- What the exercise asks: Retype the material word for word.

- Data segment:

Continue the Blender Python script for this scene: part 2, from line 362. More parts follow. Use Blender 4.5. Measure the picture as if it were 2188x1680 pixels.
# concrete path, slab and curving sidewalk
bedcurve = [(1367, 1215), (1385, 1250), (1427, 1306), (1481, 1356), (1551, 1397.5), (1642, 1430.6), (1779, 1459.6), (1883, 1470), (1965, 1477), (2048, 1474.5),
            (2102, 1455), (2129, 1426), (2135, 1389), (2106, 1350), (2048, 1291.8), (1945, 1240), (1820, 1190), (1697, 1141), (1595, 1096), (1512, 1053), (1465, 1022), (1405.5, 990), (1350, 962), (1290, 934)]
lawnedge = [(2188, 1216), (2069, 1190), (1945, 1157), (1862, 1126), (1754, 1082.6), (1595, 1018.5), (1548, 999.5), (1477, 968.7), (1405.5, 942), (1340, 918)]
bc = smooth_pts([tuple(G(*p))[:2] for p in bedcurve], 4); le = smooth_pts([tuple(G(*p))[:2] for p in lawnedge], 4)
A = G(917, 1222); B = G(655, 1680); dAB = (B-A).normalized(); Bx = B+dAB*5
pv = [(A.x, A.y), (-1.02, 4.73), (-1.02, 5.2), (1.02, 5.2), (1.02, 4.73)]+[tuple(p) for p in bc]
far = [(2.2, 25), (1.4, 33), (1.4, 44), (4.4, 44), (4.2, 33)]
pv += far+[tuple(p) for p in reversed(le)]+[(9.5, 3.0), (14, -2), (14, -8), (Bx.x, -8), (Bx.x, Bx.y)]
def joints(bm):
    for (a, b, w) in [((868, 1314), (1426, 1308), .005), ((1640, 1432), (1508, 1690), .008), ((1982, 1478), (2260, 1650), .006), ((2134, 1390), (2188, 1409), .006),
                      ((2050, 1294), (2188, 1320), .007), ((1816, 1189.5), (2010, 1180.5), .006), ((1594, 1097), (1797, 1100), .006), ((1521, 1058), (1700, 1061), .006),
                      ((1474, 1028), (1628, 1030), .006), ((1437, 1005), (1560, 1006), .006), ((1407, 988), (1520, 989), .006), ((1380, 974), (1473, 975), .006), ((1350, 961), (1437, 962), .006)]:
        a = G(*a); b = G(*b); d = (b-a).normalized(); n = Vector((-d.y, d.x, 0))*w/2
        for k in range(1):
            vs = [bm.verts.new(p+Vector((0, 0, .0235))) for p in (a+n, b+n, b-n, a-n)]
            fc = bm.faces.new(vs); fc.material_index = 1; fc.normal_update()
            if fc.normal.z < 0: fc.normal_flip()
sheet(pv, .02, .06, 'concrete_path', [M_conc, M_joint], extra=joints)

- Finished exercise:
Continue the Blender Python script for this scene: part 2, from line 362. More parts follow. Use Blender 4.5. Measure the picture as if it were 2188x1680 pixels.
# concrete path, slab and curving sidewalk
bedcurve = [(1367, 1215), (1385, 1250), (1427, 1306), (1481, 1356), (1551, 1397.5), (1642, 1430.6), (1779, 1459.6), (1883, 1470), (1965, 1477), (2048, 1474.5),
            (2102, 1455), (2129, 1426), (2135, 1389), (2106, 1350), (2048, 1291.8), (1945, 1240), (1820, 1190), (1697, 1141), (1595, 1096), (1512, 1053), (1465, 1022), (1405.5, 990), (1350, 962), (1290, 934)]
lawnedge = [(2188, 1216), (2069, 1190), (1945, 1157), (1862, 1126), (1754, 1082.6), (1595, 1018.5), (1548, 999.5), (1477, 968.7), (1405.5, 942), (1340, 918)]
bc = smooth_pts([tuple(G(*p))[:2] for p in bedcurve], 4); le = smooth_pts([tuple(G(*p))[:2] for p in lawnedge], 4)
A = G(917, 1222); B = G(655, 1680); dAB = (B-A).normalized(); Bx = B+dAB*5
pv = [(A.x, A.y), (-1.02, 4.73), (-1.02, 5.2), (1.02, 5.2), (1.02, 4.73)]+[tuple(p) for p in bc]
far = [(2.2, 25), (1.4, 33), (1.4, 44), (4.4, 44), (4.2, 33)]
pv += far+[tuple(p) for p in reversed(le)]+[(9.5, 3.0), (14, -2), (14, -8), (Bx.x, -8), (Bx.x, Bx.y)]
def joints(bm):
    for (a, b, w) in [((868, 1314), (1426, 1308), .005), ((1640, 1432), (1508, 1690), .008), ((1982, 1478), (2260, 1650), .006), ((2134, 1390), (2188, 1409), .006),
                      ((2050, 1294), (2188, 1320), .007), ((1816, 1189.5), (2010, 1180.5), .006), ((1594, 1097), (1797, 1100), .006), ((1521, 1058), (1700, 1061), .006),
                      ((1474, 1028), (1628, 1030), .006), ((1437, 1005), (1560, 1006), .006), ((1407, 988), (1520, 989), .006), ((1380, 974), (1473, 975), .006), ((1350, 961), (1437, 962), .006)]:
        a = G(*a); b = G(*b); d = (b-a).normalized(); n = Vector((-d.y, d.x, 0))*w/2
        for k in range(1):
            vs = [bm.verts.new(p+Vector((0, 0, .0235))) for p in (a+n, b+n, b-n, a-n)]
            fc = bm.faces.new(vs); fc.material_index = 1; fc.normal_update()
            if fc.normal.z < 0: fc.normal_flip()
sheet(pv, .02, .06, 'concrete_path', [M_conc, M_joint], extra=joints)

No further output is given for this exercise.